==== Input records

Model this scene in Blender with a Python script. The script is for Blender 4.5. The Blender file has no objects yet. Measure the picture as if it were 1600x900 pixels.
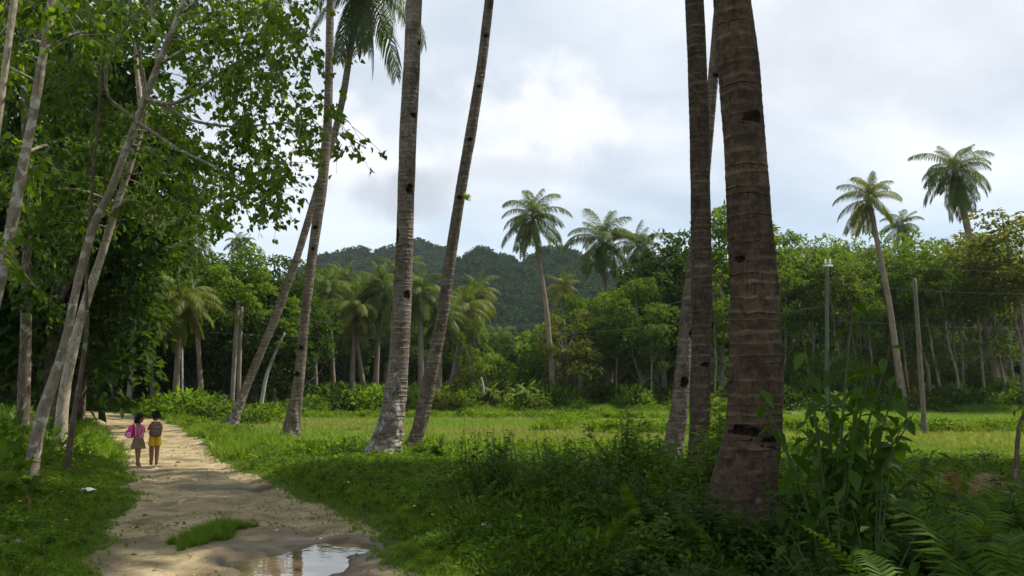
import bpy, math, random
import numpy as np
from mathutils import Vector, Matrix, Euler
random.seed(7)
rad = math.radians
scene = bpy.context.scene
COL = scene.collection

# ------------------------------------------------------------------ camera
F = 1280.0; HC = 1.65; HOR = 603.0
PITCH = math.atan((HOR-450)/F)
cam_d = bpy.data.cameras.new('camera'); cam = bpy.data.objects.new('camera', cam_d); COL.objects.link(cam)
cam.location = (0, 0, HC); cam.rotation_euler = (math.pi/2+PITCH, 0, 0)
cam_d.sensor_width = 36; cam_d.lens = F/1600*36; cam_d.clip_end = 3000; cam_d.clip_start = 0.05
scene.camera = cam

# ------------------------------------------------------------------ light
SUN_AZ, SUN_EL = 66, 58          # azimuth measured from +Y towards +X
sd = Vector((math.sin(rad(SUN_AZ))*math.cos(rad(SUN_EL)), math.cos(rad(SUN_AZ))*math.cos(rad(SUN_EL)), math.sin(rad(SUN_EL))))
sl = bpy.data.lights.new('sun', 'SUN'); sl.energy = 4.6; sl.angle = rad(0.6); sl.color = (1.0, 0.94, 0.84)
so = bpy.data.objects.new('sun', sl); COL.objects.link(so); so.rotation_euler = sd.to_track_quat('Z', 'Y').to_euler(); so.location = (20, 20, 60)
scene.view_settings.view_transform = 'Standard'; scene.view_settings.look = 'None'
scene.view_settings.exposure = 0.46; scene.view_settings.gamma = 1.0
scene.render.engine = 'CYCLES'
scene.cycles.max_bounces = 6; scene.cycles.diffuse_bounces = 3; scene.cycles.glossy_bounces = 2
scene.cycles.transmission_bounces = 3; scene.cycles.volume_bounces = 0; scene.cycles.transparent_max_bounces = 4
scene.cycles.use_denoising = True

world = bpy.data.worlds.new('World'); scene.world = world; world.use_nodes = True
nt = world.node_tree; nt.nodes.clear()
def N(nt, t, **kw):
    n = nt.nodes.new(t)
    for k, v in kw.items():
        if k.startswith('i_'):
            key = k[2:]; key = int(key) if key.isdigit() else key
            n.inputs[key].default_value = v
        else: setattr(n, k, v)
    return n
def L(nt, a, b): nt.links.new(a, b)
def MathN(nt, op, a, b=None, clamp=False):
    n = nt.nodes.new('ShaderNodeMath'); n.operation = op; n.use_clamp = clamp
    for i, v in enumerate((a, b)):
        if v is None: continue
        if isinstance(v, (int, float)): n.inputs[i].default_value = v
        else: nt.links.new(v, n.inputs[i])
    return n.outputs[0]
def MixC(nt, fac, a, b, mode='MIX'):
    n = nt.nodes.new('ShaderNodeMix'); n.data_type = 'RGBA'; n.blend_type = mode
    for s, v in ((n.inputs[0], fac), (n.inputs[6], a), (n.inputs[7], b)):
        if isinstance(v, (int, float)): s.default_value = v
        elif isinstance(v, tuple): s.default_value = v if len(v) == 4 else (*v, 1)
        else: nt.links.new(v, s)
    return n.outputs[2]
def Ramp(nt, fac, stops):
    n = nt.nodes.new('ShaderNodeValToRGB'); e = n.color_ramp.elements
    while len(e) < len(stops): e.new(0.5)
    for i, (p, c) in enumerate(stops):
        e[i].position = p; e[i].color = c if len(c) == 4 else (*c, 1)
    if fac is not None: nt.links.new(fac, n.inputs[0])
    return n.outputs[0]
def G(v): return (v, v, v, 1)
SKY_STRENGTH = 0.1
sky = N(nt, 'ShaderNodeTexSky', sky_type='NISHITA', sun_disc=False, sun_elevation=rad(SUN_EL), sun_rotation=rad(SUN_AZ))
sky.air_density = 1.0; sky.dust_density = 1.5
tc = N(nt, 'ShaderNodeTexCoord')
sep = N(nt, 'ShaderNodeSeparateXYZ'); L(nt, tc.outputs['Generated'], sep.inputs[0])
zc = MathN(nt, 'MAXIMUM', sep.outputs[2], 0.0)
den = MathN(nt, 'ADD', zc, 0.16)
cx_ = MathN(nt, 'DIVIDE', sep.outputs[0], den); cy_ = MathN(nt, 'DIVIDE', sep.outputs[1], den)
cmb = N(nt, 'ShaderNodeCombineXYZ'); L(nt, cx_, cmb.inputs[0]); L(nt, cy_, cmb.inputs[1])
n1 = N(nt, 'ShaderNodeTexNoise', i_Scale=0.55, i_Detail=6.0, i_Roughness=0.52, i_Distortion=0.3)
mp = N(nt, 'ShaderNodeMapping'); mp.inputs['Location'].default_value = (3.1, 1.7, 0.0); L(nt, cmb.outputs[0], mp.inputs[0]); L(nt, mp.outputs[0], n1.inputs[0])
n2 = N(nt, 'ShaderNodeTexNoise', i_Scale=1.5, i_Detail=5.0, i_Roughness=0.5, i_Distortion=0.2)
mp2 = N(nt, 'ShaderNodeMapping'); mp2.inputs['Location'].default_value = (8.4, 5.2, 2.0); L(nt, cmb.outputs[0], mp2.inputs[0]); L(nt, mp2.outputs[0], n2.inputs[0])
nm = MathN(nt, 'ADD', MathN(nt, 'MULTIPLY', n1.outputs[0], 0.7), MathN(nt, 'MULTIPLY', n2.outputs[0], 0.3))
# individual cloud masses: soft lobes about a direction, broken up by the noise
def lobe(px, py, wx, wy, soft=1.0, brk=1.2):
    u = (px-800)/F; v = (450-py)/F
    d = Vector((u, math.cos(PITCH)-v*math.sin(PITCH), math.sin(PITCH)+v*math.cos(PITCH))); d.normalize()
    az = math.atan2(d.x, d.y); el = math.asin(d.z)
    A = MathN(nt, 'ARCTAN2', sep.outputs[0], sep.outputs[1]); E = MathN(nt, 'ARCSINE', sep.outputs[2])
    a = MathN(nt, 'DIVIDE', MathN(nt, 'SUBTRACT', A, az), wx/F); e = MathN(nt, 'DIVIDE', MathN(nt, 'SUBTRACT', E, el), wy/F)
    r2 = MathN(nt, 'ADD', MathN(nt, 'MULTIPLY', a, a), MathN(nt, 'MULTIPLY', e, e))
    g = MathN(nt, 'SUBTRACT', 1.0, r2)
    g = MathN(nt, 'ADD', g, MathN(nt, 'MULTIPLY', MathN(nt, 'SUBTRACT', n3.outputs[0], 0.5), brk*4))
    mr = N(nt, 'ShaderNodeMapRange', interpolation_type='SMOOTHSTEP'); L(nt, g, mr.inputs[0])
    mr.inputs[1].default_value = -0.1*soft; mr.inputs[2].default_value = 0.9*soft
    return mr.outputs[0]
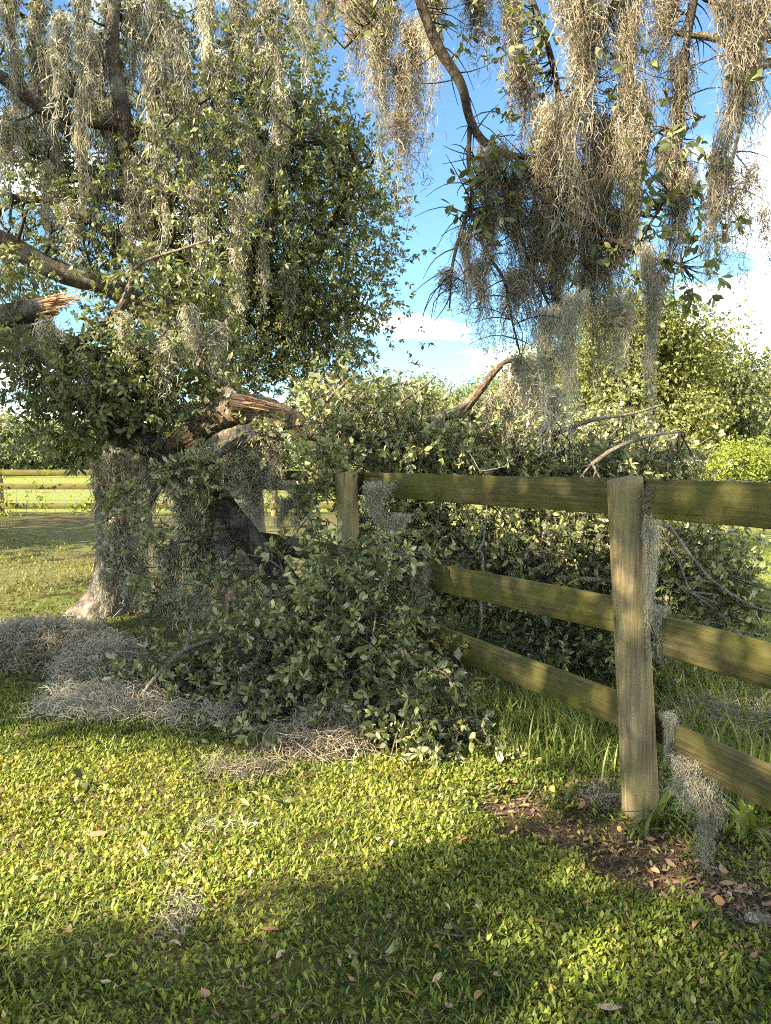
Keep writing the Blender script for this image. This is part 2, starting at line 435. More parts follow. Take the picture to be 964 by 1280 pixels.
def plain_mat(name, col, rough=.6, var=.15, scale=6):
    m, nd, lk, out = newmat(name)
    tc = nd.new('ShaderNodeTexCoord'); n = nd.new('ShaderNodeTexNoise'); n.inputs['Scale'].default_value = scale; n.inputs['Detail'].default_value = 6
    lk.new(tc.outputs['Object'], n.inputs['Vector'])
    r = ramp(nd, [(.3, tuple(c * (1 - var) for c in col)), (.7, tuple(min(1, c * (1 + var)) for c in col))]); lk.new(n.outputs['Fac'], r.inputs[0])
    p = nd.new('ShaderNodeBsdfPrincipled'); p.inputs['Roughness'].default_value = rough
    lk.new(r.outputs[0], p.inputs['Base Color']); lk.new(p.outputs[0], out.inputs[0])
    return m
M['white_paint'] = plain_mat('white_paint', (.75, .75, .73), .5, .06)
M['wire'] = plain_mat('wire', (.25, .25, .24), .5, .2)

def ground_mat():
    m, nd, lk, out = newmat('ground')
    tc = nd.new('ShaderNodeTexCoord')
    def nz(scale, detail=6, rough=.6):
        n = nd.new('ShaderNodeTexNoise'); n.inputs['Scale'].default_value = scale; n.inputs['Detail'].default_value = detail; n.inputs['Roughness'].default_value = rough
        lk.new(tc.outputs['Object'], n.inputs['Vector']); return n
    nb, nf, nm = nz(.45), nz(55, 5, .7), nz(6)
    green = ramp(nd, [(.3, (.06, .08, .02)), (.55, (.11, .14, .03)), (.75, (.17, .2, .05))]); lk.new(nf.outputs['Fac'], green.inputs[0])
    brown = ramp(nd, [(.3, (.07, .05, .03)), (.55, (.15, .12, .06)), (.75, (.25, .2, .11))]); lk.new(nf.outputs['Fac'], brown.inputs[0])
    gm = ramp(nd, [(.42, (0, 0, 0)), (.6, (1, 1, 1))]); 
    s = nd.new('ShaderNodeMath'); s.operation = 'ADD'; s.inputs[1].default_value = 0
    av = nd.new('ShaderNodeMath'); av.operation = 'MULTIPLY_ADD'; av.inputs[1].default_value = .5
    lk.new(nb.outputs['Fac'], av.inputs[0])
    hm = nd.new('ShaderNodeMath'); hm.operation = 'MULTIPLY'; hm.inputs[1].default_value = .5; lk.new(nm.outputs['Fac'], hm.inputs[0])
    lk.new(hm.outputs[0], av.inputs[2]); lk.new(av.outputs[0], gm.inputs[0])
    lush = attr(nd, 'lush')
    lm = nd.new('ShaderNodeMath'); lm.operation = 'MAXIMUM'; lk.new(gm.outputs[0], lm.inputs[0]); lk.new(lush.outputs['Fac'], lm.inputs[1])
    col = mixrgb(nd, lk, lm.outputs[0], brown.outputs[0], green.outputs[0])
    lg = ramp(nd, [(.3, (.12, .14, .032)), (.7, (.21, .235, .055))]); lk.new(nm.outputs['Fac'], lg.inputs[0])
    col = mixrgb(nd, lk, lush.outputs['Fac'], col, lg.outputs[0])
    soil = ramp(nd, [(.3, (.025, .018, .013)), (.55, (.07, .048, .034)), (.75, (.15, .105, .07))]); lk.new(nf.outputs['Fac'], soil.inputs[0])
    dirt = attr(nd, 'dirt')
    col = mixrgb(nd, lk, dirt.outputs['Fac'], col, soil.outputs[0])
    p = nd.new('ShaderNodeBsdfPrincipled'); p.inputs['Roughness'].default_value = .95; p.inputs['Specular IOR Level'].default_value = .1
    lk.new(col, p.inputs['Base Color'])
    b = nd.new('ShaderNodeBump'); b.inputs['Strength'].default_value = .8; b.inputs['Distance'].default_value = .03
    lk.new(nf.outputs['Fac'], b.inputs['Height']); lk.new(b.outputs[0], p.inputs['Normal'])
    lk.new(p.outputs[0], out.inputs[0])
    return m
M['ground'] = ground_mat()

# ------------------------------------------------------------------ ground
P0, P1, P2, P3 = np.array([1.99, 1.03]), np.array([1.128, 3.235]), np.array([-.21, 5.15]), np.array([-1.54, 7.06])
def segdist(xy, a, b):
    ab = b - a; t = np.clip(((xy - a) @ ab) / (ab @ ab), 0, 1)
    return np.linalg.norm(xy - (a + t[:, None] * ab), axis=1)
def fence_side(xy):
    """signed distance to the fence line, positive on the camera's side"""
    d = (P2 - P1) / np.linalg.norm(P2 - P1)
    return (xy - P1) @ np.array([-d[1], d[0]])
DIRT_LINE = [np.array(G(*p)[:2]) for p in ((645, 1000), (710, 1028), (790, 1070), (900, 1110), (985, 1135))]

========

## [What needs to be done]
Take the listing above and repeat exactly the lines from the one containing "Keep writing the" through the one containing "M['wire'] = plain_mat('wire', (.25, .25, .24), .5, .2)", both included.

## [Written solution]
Keep writing the Blender script for this image. This is part 2, starting at line 435. More parts follow. Take the picture to be 964 by 1280 pixels.
def plain_mat(name, col, rough=.6, var=.15, scale=6):
    m, nd, lk, out = newmat(name)
    tc = nd.new('ShaderNodeTexCoord'); n = nd.new('ShaderNodeTexNoise'); n.inputs['Scale'].default_value = scale; n.inputs['Detail'].default_value = 6
    lk.new(tc.outputs['Object'], n.inputs['Vector'])
    r = ramp(nd, [(.3, tuple(c * (1 - var) for c in col)), (.7, tuple(min(1, c * (1 + var)) for c in col))]); lk.new(n.outputs['Fac'], r.inputs[0])
    p = nd.new('ShaderNodeBsdfPrincipled'); p.inputs['Roughness'].default_value = rough
    lk.new(r.outputs[0], p.inputs['Base Color']); lk.new(p.outputs[0], out.inputs[0])
    return m
M['white_paint'] = plain_mat('white_paint', (.75, .75, .73), .5, .06)
M['wire'] = plain_mat('wire', (.25, .25, .24), .5, .2)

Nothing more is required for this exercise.